Risk in Investing in the Fund

The Fund is subjected to a few risks such as market risk (risk that the value of a portfolio would decrease due to changes in equity prices, interest rates, foreign exchange rates and commodity prices), credit risk (risk that the counterparty to a financial instrument will cause a financial loss to the Fund by failing to discharge an obligation), liquidity risk (risk of inability to raise funds or borrowings to meet payment obligations as they fall due), single issuer risk, regulatory risk, management risk and non-compliance risk.

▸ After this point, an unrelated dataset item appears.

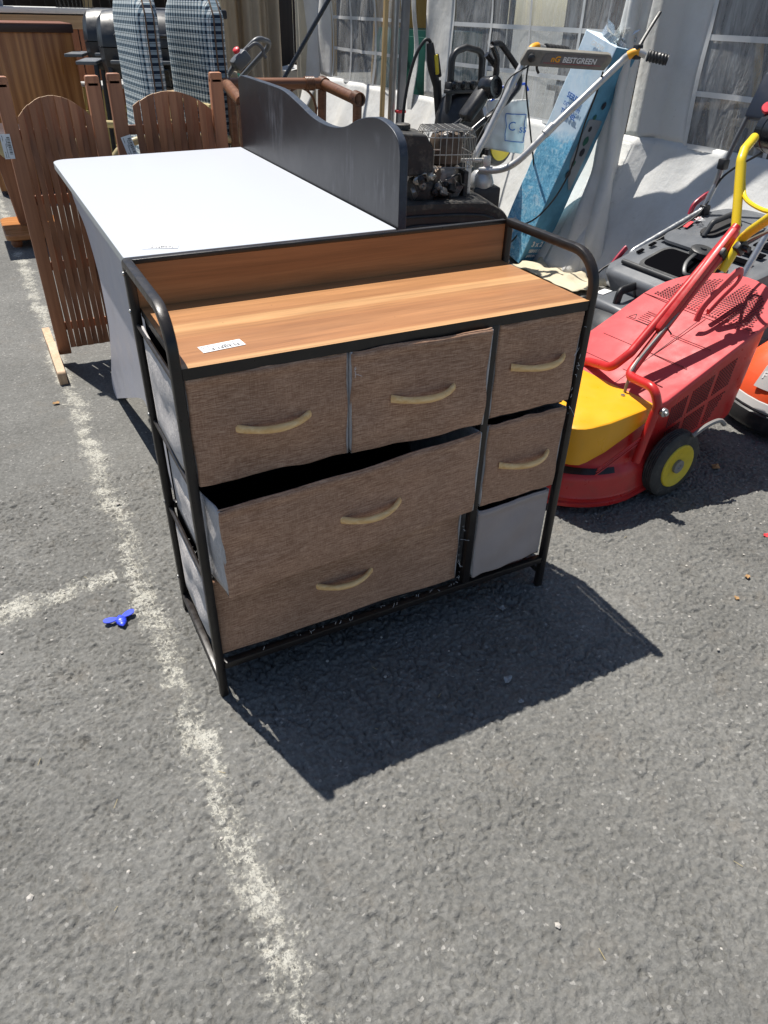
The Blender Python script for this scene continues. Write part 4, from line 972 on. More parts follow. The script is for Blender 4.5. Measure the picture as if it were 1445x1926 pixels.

There are 5 main risks to the FBMKLCI outlook. Firstly, the acceleration of US Fed interest rate hikes amid a rise in inflation levels. Secondly, the possibility of weaker than expected corporate earnings. Thirdly, Malaysia could derail from its fiscal consolidation plans which may result in a sovereign rating downgrade from Fitch, Moody’s and/or S&P. Fourthly, the risk of heightened geopolitical risks in North Korea and/or the Middle East may disrupt financial markets. Lastly, the increasing global trade tensions between US and China.